> Supplied material

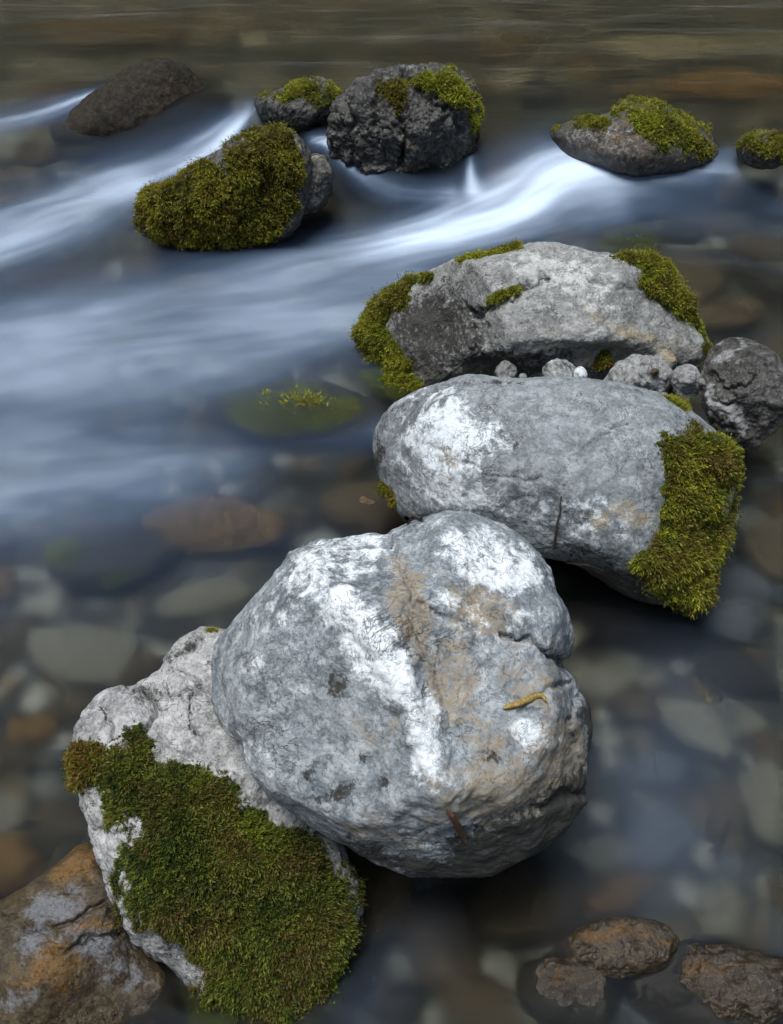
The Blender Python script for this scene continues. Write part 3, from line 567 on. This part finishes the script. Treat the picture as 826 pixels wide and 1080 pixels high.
#  u, v, width px, tone, label, flat, asp, lift, moss
NAMED = [
    (228, 545, 150, 4, 'broad brown stone under the water left of the middle boulder', .7, .8, .0),
    (108, 585, 125, 3, 'dark stone with moss spots under water near the left edge', .8, .8, .0),
    (306, 430, 190, 3, 'mossy stone just under the water left of the stacked boulders', .62, .78, -.006),
    (112, 490, 120, 3, 'dim green stone deep in the blue water near the left edge', .8, .8, .0),
    (85, 672, 120, 0, 'large pale stone under water above the moss draped white rock', .5, .9, .0),
    (215, 612, 95, 0, 'pale oblong stone under water between the brown and the pale stones', .5, .8, .0),
    (385, 520, 110, 1, 'brown stone against the left end of the wide grey boulder', 1.0, .9, .05),
    (665, 645, 150, 3, 'dark stone in the shade beneath the wide grey boulder', .8, .8, -.02),
    (665, 252, 85, 3, 'yellow green mossy stone under water behind the rear boulder', .8, .7, .0),
    (560, 945, 130, 1, 'brown stone in the shade under the largest pale boulder', .9, .8, .0),
    (690, 790, 75, 2, 'grey blue stone under water right of the largest pale boulder', .6, .8, .0),
    (640, 700, 70, 0, 'small pale greenish stone under water right of the largest boulder', .6, .8, .0),
    (775, 690, 90, 3, 'dark stone under water at the right edge below the mossy end', .6, .8, .0),
    (760, 330, 100, 1, 'brown stone under water right of the rear boulder', .8, .7, .0),
    (90, 800, 90, 3, 'dark blue stone under water left of the white cracked rock', .5, .8, -.02),
    (640, 880, 80, 0, 'pale stone under water above the ochre corner stone', .5, .7, .0),
    (700, 82, 140, 0, 'broad pale teal stone under the upper pool near the top right', .5, .7, .0),
    (765, 122, 130, 4, 'ochre stone under the upper pool behind the domed mossy rock', .6, .7, .0),
    (110, 68, 150, 1, 'broad brown stone under the upper pool in the top left corner', .6, .7, .0),
    (755, 830, 90, 1, 'light brown stone under water by the right edge', .5, .8, .0),
]
named_o = {}
for (u, v, w, tone, lab, flat, asp, lift) in NAMED:
    x, y = bed_at(u, v, -.05 + lift); dist = math.hypot(math.hypot(x, y), 1.45); size = w * dist / F * 1.08
    o = bed_stone(x, y, size, tone, rz=rng.uniform(-.35, .35), label=lab, flat=flat, asp=asp, lift=lift)
    placed.append((x, y, size * .45)); named_o[lab] = (o, size)
#  moss on the bed stones that carry it: a part of each
def bed_moss(lab, count, leaf, mats, zmin=.25, thick=.01, tone=.4, spots=None):
    o, size = named_o[lab]
    T = BV[0][1]; V = np.array([v.co[:] for v in o.data.vertices])
    sc = np.array(o.scale); R_ = Rock(); R_.T = T
    c, s = math.cos(o.rotation_euler.z), math.sin(o.rotation_euler.z)
    Vw = V * sc; Vw = np.stack([Vw[:, 0] * c - Vw[:, 1] * s, Vw[:, 0] * s + Vw[:, 1] * c, Vw[:, 2]], 1) + np.array(o.location)
    n = vnormals(Vw, T)
    # bake the transform into an own mesh so that the moss keeps true size
    at = {k: np.zeros(len(Vw)) for k in ('wht', 'tan', 'drk', 'wet')}
    o.data = make_mesh('bed_stone', Vw - np.array(o.location), T, at, [o.data.materials[0]]); o.scale = (1, 1, 1); o.rotation_euler = (0, 0, 0)
    R_.V, R_.N = Vw, n; R_.org = np.array(o.location); R_.u, R_.v = project(Vw); R_.o = o
    R_.zc = np.array((0, 0, 1.0))
    cu, cv = R_.u.mean(), R_.v.mean(); wu = np.ptp(R_.u) / 2; wv = np.ptp(R_.v) / 2
    polys = [[(cu + wu * (a + r * math.cos(q)), cv + wv * (b_ + r * math.sin(q))) for q in np.linspace(0, 6.28, 9)[:-1]] for (a, b_, r) in (spots or [(0, -.1, .8)])]
    add_moss(R_, polys, mats, thick=thick, leaf=leaf, count=count, k=5, edge=8, tone=tone, agebias=.1, wrap=.0)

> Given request
Set down all the data again exactly as above, pictures excluded.

> Answer for the task
The Blender Python script for this scene continues. Write part 3, from line 567 on. This part finishes the script. Treat the picture as 826 pixels wide and 1080 pixels high.
#  u, v, width px, tone, label, flat, asp, lift, moss
NAMED = [
    (228, 545, 150, 4, 'broad brown stone under the water left of the middle boulder', .7, .8, .0),
    (108, 585, 125, 3, 'dark stone with moss spots under water near the left edge', .8, .8, .0),
    (306, 430, 190, 3, 'mossy stone just under the water left of the stacked boulders', .62, .78, -.006),
    (112, 490, 120, 3, 'dim green stone deep in the blue water near the left edge', .8, .8, .0),
    (85, 672, 120, 0, 'large pale stone under water above the moss draped white rock', .5, .9, .0),
    (215, 612, 95, 0, 'pale oblong stone under water between the brown and the pale stones', .5, .8, .0),
    (385, 520, 110, 1, 'brown stone against the left end of the wide grey boulder', 1.0, .9, .05),
    (665, 645, 150, 3, 'dark stone in the shade beneath the wide grey boulder', .8, .8, -.02),
    (665, 252, 85, 3, 'yellow green mossy stone under water behind the rear boulder', .8, .7, .0),
    (560, 945, 130, 1, 'brown stone in the shade under the largest pale boulder', .9, .8, .0),
    (690, 790, 75, 2, 'grey blue stone under water right of the largest pale boulder', .6, .8, .0),
    (640, 700, 70, 0, 'small pale greenish stone under water right of the largest boulder', .6, .8, .0),
    (775, 690, 90, 3, 'dark stone under water at the right edge below the mossy end', .6, .8, .0),
    (760, 330, 100, 1, 'brown stone under water right of the rear boulder', .8, .7, .0),
    (90, 800, 90, 3, 'dark blue stone under water left of the white cracked rock', .5, .8, -.02),
    (640, 880, 80, 0, 'pale stone under water above the ochre corner stone', .5, .7, .0),
    (700, 82, 140, 0, 'broad pale teal stone under the upper pool near the top right', .5, .7, .0),
    (765, 122, 130, 4, 'ochre stone under the upper pool behind the domed mossy rock', .6, .7, .0),
    (110, 68, 150, 1, 'broad brown stone under the upper pool in the top left corner', .6, .7, .0),
    (755, 830, 90, 1, 'light brown stone under water by the right edge', .5, .8, .0),
]
named_o = {}
for (u, v, w, tone, lab, flat, asp, lift) in NAMED:
    x, y = bed_at(u, v, -.05 + lift); dist = math.hypot(math.hypot(x, y), 1.45); size = w * dist / F * 1.08
    o = bed_stone(x, y, size, tone, rz=rng.uniform(-.35, .35), label=lab, flat=flat, asp=asp, lift=lift)
    placed.append((x, y, size * .45)); named_o[lab] = (o, size)
#  moss on the bed stones that carry it: a part of each
def bed_moss(lab, count, leaf, mats, zmin=.25, thick=.01, tone=.4, spots=None):
    o, size = named_o[lab]
    T = BV[0][1]; V = np.array([v.co[:] for v in o.data.vertices])
    sc = np.array(o.scale); R_ = Rock(); R_.T = T
    c, s = math.cos(o.rotation_euler.z), math.sin(o.rotation_euler.z)
    Vw = V * sc; Vw = np.stack([Vw[:, 0] * c - Vw[:, 1] * s, Vw[:, 0] * s + Vw[:, 1] * c, Vw[:, 2]], 1) + np.array(o.location)
    n = vnormals(Vw, T)
    # bake the transform into an own mesh so that the moss keeps true size
    at = {k: np.zeros(len(Vw)) for k in ('wht', 'tan', 'drk', 'wet')}
    o.data = make_mesh('bed_stone', Vw - np.array(o.location), T, at, [o.data.materials[0]]); o.scale = (1, 1, 1); o.rotation_euler = (0, 0, 0)
    R_.V, R_.N = Vw, n; R_.org = np.array(o.location); R_.u, R_.v = project(Vw); R_.o = o
    R_.zc = np.array((0, 0, 1.0))
    cu, cv = R_.u.mean(), R_.v.mean(); wu = np.ptp(R_.u) / 2; wv = np.ptp(R_.v) / 2
    polys = [[(cu + wu * (a + r * math.cos(q)), cv + wv * (b_ + r * math.sin(q))) for q in np.linspace(0, 6.28, 9)[:-1]] for (a, b_, r) in (spots or [(0, -.1, .8)])]
    add_moss(R_, polys, mats, thick=thick, leaf=leaf, count=count, k=5, edge=8, tone=tone, agebias=.1, wrap=.0)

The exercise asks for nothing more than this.